= Task =
Everything from the first line of the data through the line with "19.05, .581, .62), iron, bp)" is to be echoed exactly, minus the pictures.

= Data segment =
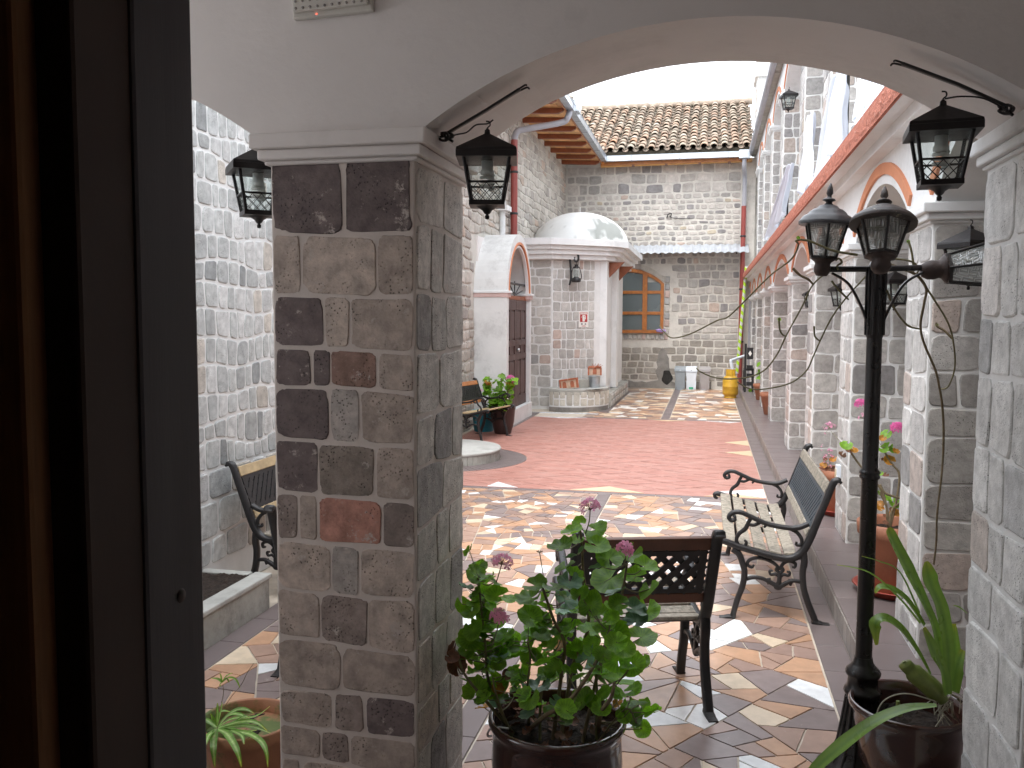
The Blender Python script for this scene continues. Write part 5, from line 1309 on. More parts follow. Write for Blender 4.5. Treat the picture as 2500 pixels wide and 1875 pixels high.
obj('valve', MB().lathe([(.03, .48), (.03, .52), (.018, .525), (.018, .56), (0, .57)], 10, (.48, 18.75, 0)), steel, gb)
wp = thing('white_pipe', 'short white pipe with an elbow resting behind the gas bottle', 'pipe', (.55, 19.2, .6))
p0, p1, p2 = at(1788, 902, Y=19.2), at(1784, 880, Y=19.2), at(1820, 868, Y=19.9)
obj('upright', MB().tube([p0, p1], .035, 8), plastic_w, wp); obj('branch', MB().tube([p1, p2], .03, 8), plastic_w, wp)
bc = thing('black_chair', 'black high-backed chair with a white diamond inlay at the far end of the arcade', 'chair', (.9, 18.8, .137))
bp = bc
pa, pb = at(1824, 851, Y=18.6), at(1839, 865, Y=18.6)
frp = lambda u, v, d=0: Vector((pa.x+u, 18.6-d, pa.z+v))
W_ = pb.x-pa.x
obj('backrest', MB().prism([(0, -.22), (W_, -.22), (W_, .02), (0, .02)], frp, -.03, 0), iron, bp); obj('diamond_inlay', MB().prism([(W_/2-.035, -.1), (W_/2, -.16), (W_/2+.035, -.1), (W_/2, -.04)], frp, .0005, .004), white_pt, bp)
for i in range(3): obj('back_slat', MB().prism([(0, -.42-i*.17), (W_, -.42-i*.17), (W_, -.34-i*.17), (0, -.34-i*.17)], frp, -.03, 0), iron, bp)
obj('post', MB().box(pa.x-.05, pa.x-.005, 18.6, 18.645, .137, pa.z+.1), iron, bp)
for (xa, ya) in ((pa.x+W_, 18.6), (pa.x-.05, 19.0), (pa.x+W_, 19.0)): obj('leg', MB().box(xa, xa+.045, ya, ya+.045, .137, .58), iron, bp)
obj('seat', MB().box(pa.x-.05, pa.x+W_+.045, 18.646, 19.05, .581, .62), iron, bp)

# ------------------------------------------------------------------ plants
def pot(name, lab, cat, c, z0, prof, mat, group=None, soil_z=None, soil_r=None, rim=None, amp=.012):
    p = thing(name, lab, cat, (c[0], c[1], z0), 0, group)
    obj('pot_body', MB().lathe([(r, z+z0) for r, z in prof], 48, (c[0], c[1], 0)), mat, p)
    if soil_r: obj('soil', lump(c[0]-soil_r, c[0]+soil_r, c[1]-soil_r, c[1]+soil_r, soil_z, amp, 7, 30, True), soil, p)
    return p
def leaf_mesh(nm, seed, n=34, lobes=7, cup=.22, notch=.5):
    """round scalloped geranium leaf, stalk at the origin, blade along +y, unit radius"""
    rnd = random.Random(seed); m = MB(); vs = [(0, 0, 0)]; R1, R2 = [], []
    for k in range(n+1):
        a = -math.pi*.5+R_(14)+(2*math.pi-R_(28))*k/n
        sc_ = 1+.035*math.sin(a*lobes+seed)+.028*math.sin(a*17)
        r = .52*sc_; d = (math.cos(a), math.sin(a))
        rr = 1.0 if True else 1
        vs.append((d[0]*r*.55, d[1]*r*.55+.05, cup*.10+.02*math.sin(a*3+seed)))
        R1.append(len(vs)-1)
        vs.append((d[0]*r, d[1]*r+.05, cup*(.5+.16*math.sin(a*lobes+seed))+.06*math.sin(a*2+seed)))
        R2.append(len(vs)-1)
    fs = []
    for k in range(n):
        fs += [(0, R1[k], R1[k+1]), (R1[k], R2[k], R2[k+1], R1[k+1])]
    m.add(vs, fs, True)
    m.c = [(1.3, 1.2, 1.1)]+[((.62, .68, .75) if (i//2) % 2 else (.95, .95, .95)) if i % 2 == 0 else ((1.0, 1.0, .9) if (i//2) % 2 else (1.25, 1.15, .9)) for i in range(len(vs)-1)]
    return mesh(nm, m)
def aim(pos, nrm, size, spin):
    z = Vector(nrm).normalized(); x = Vector((math.cos(spin), math.sin(spin), 0)); x = (x-z*x.dot(z)).normalized(); y = z.cross(x)
    return Matrix.Translation(pos) @ Matrix(((x.x, y.x, z.x, 0), (x.y, y.y, z.y, 0), (x.z, y.z, z.z, 0), (0, 0, 0, 1))) @ Matrix.Scale(size, 4)
def leafset(mat, tag): 
    out = []
    for s in range(4):
        me = leaf_mesh('leaf_blade', s*1.7, cup=(.15, .25, .1, .32)[s], lobes=(7, 6, 7, 8)[s]); me.materials.append(mat); out.append(me)
    return out
LG, LY, LD, LT = leafset(leaf_m, 'g'), leafset(leaf_y, 'y'), leafset(leaf_dry, 'd'), leafset(leaf_t, 't')
def floret_mesh(mat):
    m = MB()
    for k in range(5):
        a = k*2*math.pi/5; c, s = math.cos(a), math.sin(a)
        P = lambda u, v, z: (c*u-s*v, s*u+c*v, z)
        m.add([P(0, 0, 0), P(.35, -.18, .10), P(.35, .18, .10), P(.75, -.30, .18), P(.80, .28, .22), P(1.05, 0, .12)], [(0, 1, 2), (1, 3, 4, 2), (3, 5, 4)], True)
    me = mesh('floret', m); me.materials.append(mat); return me
FL, FH = floret_mesh(petal_m), floret_mesh(petal_h)
def umbel(parent, pos, r, fm, rnd, n=24, dirn=(0, 0, 1), sz=.012):
    P = wm(parent).inverted(); st = MB(); dz = Vector(dirn).normalized()
    for k in range(n):
        d = Vector((rnd.gauss(0, 1), rnd.gauss(0, 1), rnd.gauss(0, .6)+.75)).normalized()
        e = Vector(pos)+d*r*rnd.uniform(.8, 1.1); st.tube([Vector(pos), e], .0009, 3)
        inst('floret', fm, parent, P @ aim(e, d+Vector((0, -.3, .1)), sz*rnd.uniform(.8, 1.2), rnd.random()*6))
    obj('flower_stalks', st, M('pedicel', (.22, .14, .08), .6, .1, 9, 0) if 'pedicel' not in bpy.data.materials else bpy.data.materials['pedicel'], parent)
# near geranium
rnd = random.Random(12)
GC = (-.43, 2.60)
gp = pot('geranium_pot', 'large glossy dark brown pot of pink geraniums in the foreground beside the near pillar', 'potted plant', GC, 0,
         [(.13, .0), (.16, .02), (.19, .14), (.202, .26), (.198, .34), (.196, .360), (.207, .375), (.213, .388), (.211, .400), (.200, .404), (.192, .396), (.188, .37), (.180, .33)], glaze, None, .345, .184, amp=.014)
obj('wire_hook', MB().tube(cr([at(1050+x*.437, 1150+y*.437, Y=2.50) for x, y in ((440, 1440), (380, 1432), (340, 1438), (322, 1465), (326, 1482), (345, 1478))], 4), .0035, 6), steel, gp)
z7 = lambda x, y, Y: at(1050+x*.43692, 1150+y*.43692, Y=Y)
soilp = lambda x, y: Vector((x, y, .35))
ST = [([(700, 1330), (735, 1130), (750, 960), (690, 830), (645, 700), (625, 640)], 2.60, .0065), ([(760, 1300), (800, 1080), (870, 930), (885, 800), (855, 560), (850, 440), (835, 300)], 2.66, .0065),
      ([(860, 1300), (960, 1040), (1040, 850), (1080, 650), (1100, 520)], 2.58, .006), ([(430, 1420), (300, 1270), (190, 1130), (155, 1010)], 2.50, .0055),
      ([(900, 1420), (960, 1340), (1010, 1270), (1030, 1180)], 2.48, .008), ([(510, 1440), (640, 1370), (780, 1280), (890, 1130), (970, 990), (1000, 900)], 2.47, .0075),
      ([(440, 1400), (330, 1180), (310, 980), (290, 800), (268, 590)], 2.58, .005), ([(520, 1400), (545, 1200), (560, 1060), (548, 960)], 2.56, .0045),
      ([(640, 1400), (620, 1250), (660, 1120), (700, 1000)], 2.62, .005), ([(940, 1330), (930, 1180), (900, 1100)], 2.62, .005), ([(420, 1400), (370, 1250), (350, 1150)], 2.5, .004), ([(1040, 1300), (1090, 1330), (1150, 1400), (1180, 1440)], 2.50, .003)]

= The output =
The Blender Python script for this scene continues. Write part 5, from line 1309 on. More parts follow. Write for Blender 4.5. Treat the picture as 2500 pixels wide and 1875 pixels high.
obj('valve', MB().lathe([(.03, .48), (.03, .52), (.018, .525), (.018, .56), (0, .57)], 10, (.48, 18.75, 0)), steel, gb)
wp = thing('white_pipe', 'short white pipe with an elbow resting behind the gas bottle', 'pipe', (.55, 19.2, .6))
p0, p1, p2 = at(1788, 902, Y=19.2), at(1784, 880, Y=19.2), at(1820, 868, Y=19.9)
obj('upright', MB().tube([p0, p1], .035, 8), plastic_w, wp); obj('branch', MB().tube([p1, p2], .03, 8), plastic_w, wp)
bc = thing('black_chair', 'black high-backed chair with a white diamond inlay at the far end of the arcade', 'chair', (.9, 18.8, .137))
bp = bc
pa, pb = at(1824, 851, Y=18.6), at(1839, 865, Y=18.6)
frp = lambda u, v, d=0: Vector((pa.x+u, 18.6-d, pa.z+v))
W_ = pb.x-pa.x
obj('backrest', MB().prism([(0, -.22), (W_, -.22), (W_, .02), (0, .02)], frp, -.03, 0), iron, bp); obj('diamond_inlay', MB().prism([(W_/2-.035, -.1), (W_/2, -.16), (W_/2+.035, -.1), (W_/2, -.04)], frp, .0005, .004), white_pt, bp)
for i in range(3): obj('back_slat', MB().prism([(0, -.42-i*.17), (W_, -.42-i*.17), (W_, -.34-i*.17), (0, -.34-i*.17)], frp, -.03, 0), iron, bp)
obj('post', MB().box(pa.x-.05, pa.x-.005, 18.6, 18.645, .137, pa.z+.1), iron, bp)
for (xa, ya) in ((pa.x+W_, 18.6), (pa.x-.05, 19.0), (pa.x+W_, 19.0)): obj('leg', MB().box(xa, xa+.045, ya, ya+.045, .137, .58), iron, bp)
obj('seat', MB().box(pa.x-.05, pa.x+W_+.045, 18.646, 19.05, .581, .62), iron, bp)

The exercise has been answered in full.